For instance, Walmart collects more than 2.5 perabytes of data per hour based on customer transactions, equivalent to about 50 million filing cabinets worth of data. The role for understanding data and streamlining all this information into understandable insights is becoming an increasingly important task for retailers. According to Gartner, a career in big data alone is set to generate 4.4 million jobs around the globe by 2015.
So how can retailers use real-time analytics to improve sales and customer service? First of all, retailers can draw on local, real-time intelligence to make smarter business decisions every hour, of every day; from weather forecasts, local events to in-store foot traffic and sales behaviour. For instance, sales data can reveal the ‘hot spots’ for product placement. This can be leveraged by regular rotation in that area to boost certain SKUs.
But with so much data being accumulated every hour of every day among retailers who may manage multiple stores across a state or country, how do they easily make sense of it all and make smart decisions at a local level, in real-time?
As a starting point, businesses need to define the data for capturing to ensure relevant insights into customer behaviours. Keep in mind what’s meaningful to the business, and how data should be positioned to unveil better understanding of customer needs. For instance, a clothing retailer may want to understand the types of stock that’s selling across its 35 stores across the country, and discover trends in product popularity across various locations. Visibility into this allows managers to distribute relevant numbers of stock to specific stores appropriately, avoiding waste and maximising sales.
It’s also important for retailers to define their proposition simultaneously across its various silos. An Accenture Survey revealed that 74 per cent of retailers ranked at or below 'Under-Developed' in terms of their readiness to deliver a seamless customer experience. Retailers need a single view of customer behaviours across all touchpoints to implement a defined marketing, engagement and inventory strategy that is appropriately matched across the entire omnichannel.
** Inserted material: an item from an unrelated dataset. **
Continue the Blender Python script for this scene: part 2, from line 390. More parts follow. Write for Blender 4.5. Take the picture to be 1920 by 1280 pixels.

Next, it’s about acquiring the data in a manageable way, so it’s clean information with clear direction. Where is the data coming from? Is the data fragmented, and who's responsible for channeling and aligning the data appropriately? For instance, a furniture retailer should know when orders for a particular product are looming towards outweighing inventory numbers, to either prompt the manufacturing of more stock, or stop sales across all POS channels.
It’s interesting to hear that a study by Retail Systems Research showed 42 per cent of retailers say that a top inhibitor for retailers is that inventory and order management are not integrated and accessible across all channels.
Furthermore, in order to analyse data and make smart business decisions in real-time, collected data needs to be captured and structured effectively. This is why it’s crucial for retailers to partner with a smart business management software provider that will listen to the needs of people at different levels of a retail enterprise, to gain thorough understanding of the intricacies of the entire business’ information needs. And everyone in the organisation needs to be distributed the right information that’s relevant to them, as it’s compiled, in real-time.
According to Gartner, data is the new oil. Business intelligence and analytics is set to be the number one priority for CIOs through to 2017, followed by mobile technologies, enterprise resource planning (ERP) applications, infrastructure, data centres and the cloud.
Stephen Duncan is the retail product marketing manager for Pronto Software.